┌──

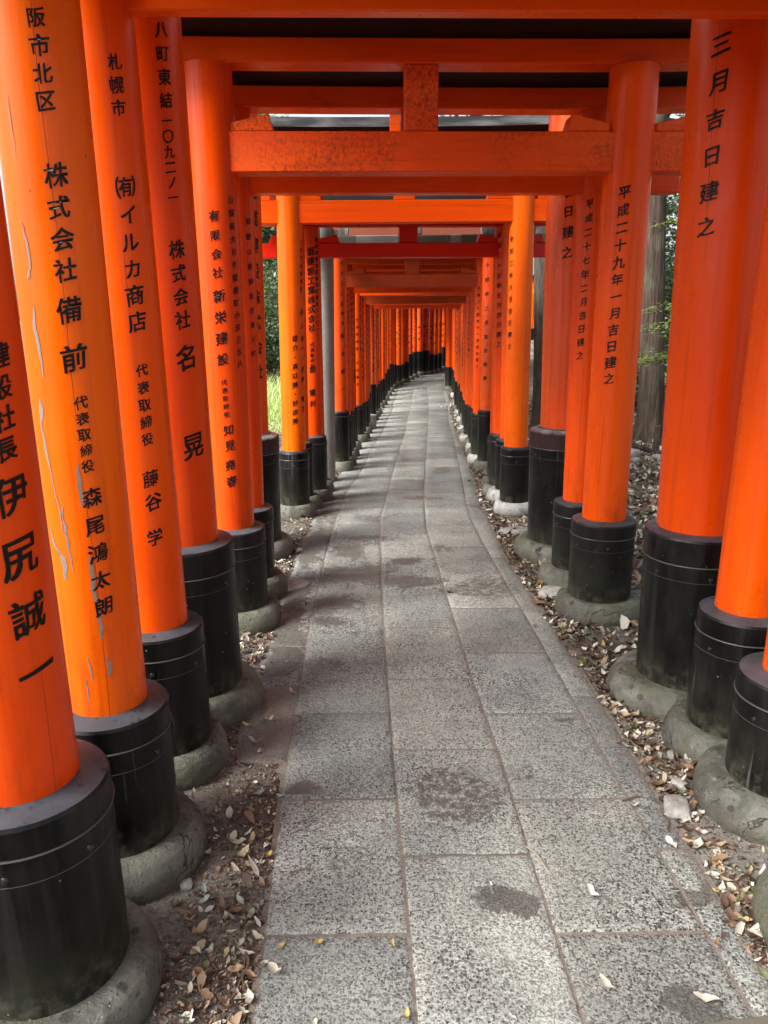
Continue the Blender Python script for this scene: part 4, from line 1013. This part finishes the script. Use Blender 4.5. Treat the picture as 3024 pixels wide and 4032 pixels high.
def lump(name, loc, sx, sy, sz, mat, seed, lab, cat, rough=.18, group=None, sub=3):
    bm = bmesh.new(); bmesh.ops.create_icosphere(bm, subdivisions=sub, radius=1)
    for w in bm.verts:
        p_ = w.co.copy(); d = 1 + rough * noise.noise(p_ * 1.4 + Vector((seed, 0, 0))) + rough * .5 * noise.noise(p_ * 3.7 + Vector((seed, 4, 0)))
        q = p_ * d
        # flattened facets
        m_ = max(abs(q.x), abs(q.y), abs(q.z)); q = q * (.7 + .3 / max(m_, .3))
        w.co = Vector((q.x * sx, q.y * sy, q.z * sz))
    me = bpy.data.meshes.new(name); bm.to_mesh(me); bm.free(); me.materials.append(mat); me.shade_smooth(); me.set_sharp_from_angle(angle=R(28))
    o = link(name, me, None, loc); o.rotation_euler.z = seed
    return tag(o, lab, cat, group)
lump('rubble_piece', (.895, 2.065, .012), .052, .04, .022, M['rubble'], 1.3, 'broken chunk of concrete between white leaves and the nearest right collar', 'stone', group='loose stones')
lump('rubble_piece', (.95, 2.19, .008), .03, .022, .015, M['rubble'], 2.1, 'small grey stone chip by the second right collar', 'stone', group='loose stones')
lump('rubble_piece', (.99, 2.36, .008), .022, .02, .013, M['rubble'], 4.4, 'pinkish stone chip tucked under the second right collar', 'stone', group='loose stones')
lump('rubble_piece', (-.545, 1.76, .006), .018, .02, .012, M['rubble'], 3.4, 'small dark stone by the second left collar', 'stone', group='loose stones')
lump('rubble_piece', (-.56, 4.1, .0), .07, .16, .02, M['rubble'], 5.4, 'flat grey stone on the dirt left of the path', 'stone', group='loose stones')
lump('rubble_piece', (.93, 5.15, .0), .13, .10, .03, M['rock'], 6.4, 'flat pale stone beneath the pale right collar', 'stone', group='loose stones')
lump('rubble_piece', (.955, 3.95, .0), .10, .12, .03, M['rubble'], 7.4, 'flat mossy stone before the fourth right collar', 'stone', group='loose stones')
for k, (x, y, s) in enumerate(((2.85, 8.72, .11), (3.02, 8.3, .10), (2.78, 8.35, .06), (3.35, 8.75, .06), (2.45, 10.6, .11))):
    lump('rock', (x, y, ground_z(x, y) + s * .25), s, s * .8, s * .6, M['rock'], 10 + k * 1.7, ('white rock at the foot of the cedar', 'larger white rock in front of the cut stake', 'small white rock on the leaf litter', 'white stone right of the cut stake', 'pale rock beyond the maroon capped gate')[k], 'rock', group='rocks on the forest floor')

# ------------------------------------------------------------------ trees and plants
def tube(pts, rad, n=10):
    mb = MB(); vs = []
    for i, p_ in enumerate(pts):
        a = (Vector(pts[min(i + 1, len(pts) - 1)]) - Vector(pts[max(i - 1, 0)])).normalized()
        s = a.cross(Vector((.31, .95, .05))).normalized(); u = s.cross(a)
        for k in range(n):
            b = 2 * math.pi * k / n; vs.append((Vector(p_) + (s * math.cos(b) + u * math.sin(b)) * rad[i])[:])
    return vs, [(i * n + k, i * n + (k + 1) % n, (i + 1) * n + (k + 1) % n, (i + 1) * n + k) for i in range(len(pts) - 1) for k in range(n)]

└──

What to produce —
Leave out all pictures, then copy the remaining material exactly.

Written response —
Continue the Blender Python script for this scene: part 4, from line 1013. This part finishes the script. Use Blender 4.5. Treat the picture as 3024 pixels wide and 4032 pixels high.
def lump(name, loc, sx, sy, sz, mat, seed, lab, cat, rough=.18, group=None, sub=3):
    bm = bmesh.new(); bmesh.ops.create_icosphere(bm, subdivisions=sub, radius=1)
    for w in bm.verts:
        p_ = w.co.copy(); d = 1 + rough * noise.noise(p_ * 1.4 + Vector((seed, 0, 0))) + rough * .5 * noise.noise(p_ * 3.7 + Vector((seed, 4, 0)))
        q = p_ * d
        # flattened facets
        m_ = max(abs(q.x), abs(q.y), abs(q.z)); q = q * (.7 + .3 / max(m_, .3))
        w.co = Vector((q.x * sx, q.y * sy, q.z * sz))
    me = bpy.data.meshes.new(name); bm.to_mesh(me); bm.free(); me.materials.append(mat); me.shade_smooth(); me.set_sharp_from_angle(angle=R(28))
    o = link(name, me, None, loc); o.rotation_euler.z = seed
    return tag(o, lab, cat, group)
lump('rubble_piece', (.895, 2.065, .012), .052, .04, .022, M['rubble'], 1.3, 'broken chunk of concrete between white leaves and the nearest right collar', 'stone', group='loose stones')
lump('rubble_piece', (.95, 2.19, .008), .03, .022, .015, M['rubble'], 2.1, 'small grey stone chip by the second right collar', 'stone', group='loose stones')
lump('rubble_piece', (.99, 2.36, .008), .022, .02, .013, M['rubble'], 4.4, 'pinkish stone chip tucked under the second right collar', 'stone', group='loose stones')
lump('rubble_piece', (-.545, 1.76, .006), .018, .02, .012, M['rubble'], 3.4, 'small dark stone by the second left collar', 'stone', group='loose stones')
lump('rubble_piece', (-.56, 4.1, .0), .07, .16, .02, M['rubble'], 5.4, 'flat grey stone on the dirt left of the path', 'stone', group='loose stones')
lump('rubble_piece', (.93, 5.15, .0), .13, .10, .03, M['rock'], 6.4, 'flat pale stone beneath the pale right collar', 'stone', group='loose stones')
lump('rubble_piece', (.955, 3.95, .0), .10, .12, .03, M['rubble'], 7.4, 'flat mossy stone before the fourth right collar', 'stone', group='loose stones')
for k, (x, y, s) in enumerate(((2.85, 8.72, .11), (3.02, 8.3, .10), (2.78, 8.35, .06), (3.35, 8.75, .06), (2.45, 10.6, .11))):
    lump('rock', (x, y, ground_z(x, y) + s * .25), s, s * .8, s * .6, M['rock'], 10 + k * 1.7, ('white rock at the foot of the cedar', 'larger white rock in front of the cut stake', 'small white rock on the leaf litter', 'white stone right of the cut stake', 'pale rock beyond the maroon capped gate')[k], 'rock', group='rocks on the forest floor')

# ------------------------------------------------------------------ trees and plants
def tube(pts, rad, n=10):
    mb = MB(); vs = []
    for i, p_ in enumerate(pts):
        a = (Vector(pts[min(i + 1, len(pts) - 1)]) - Vector(pts[max(i - 1, 0)])).normalized()
        s = a.cross(Vector((.31, .95, .05))).normalized(); u = s.cross(a)
        for k in range(n):
            b = 2 * math.pi * k / n; vs.append((Vector(p_) + (s * math.cos(b) + u * math.sin(b)) * rad[i])[:])
    return vs, [(i * n + k, i * n + (k + 1) % n, (i + 1) * n + (k + 1) % n, (i + 1) * n + k) for i in range(len(pts) - 1) for k in range(n)]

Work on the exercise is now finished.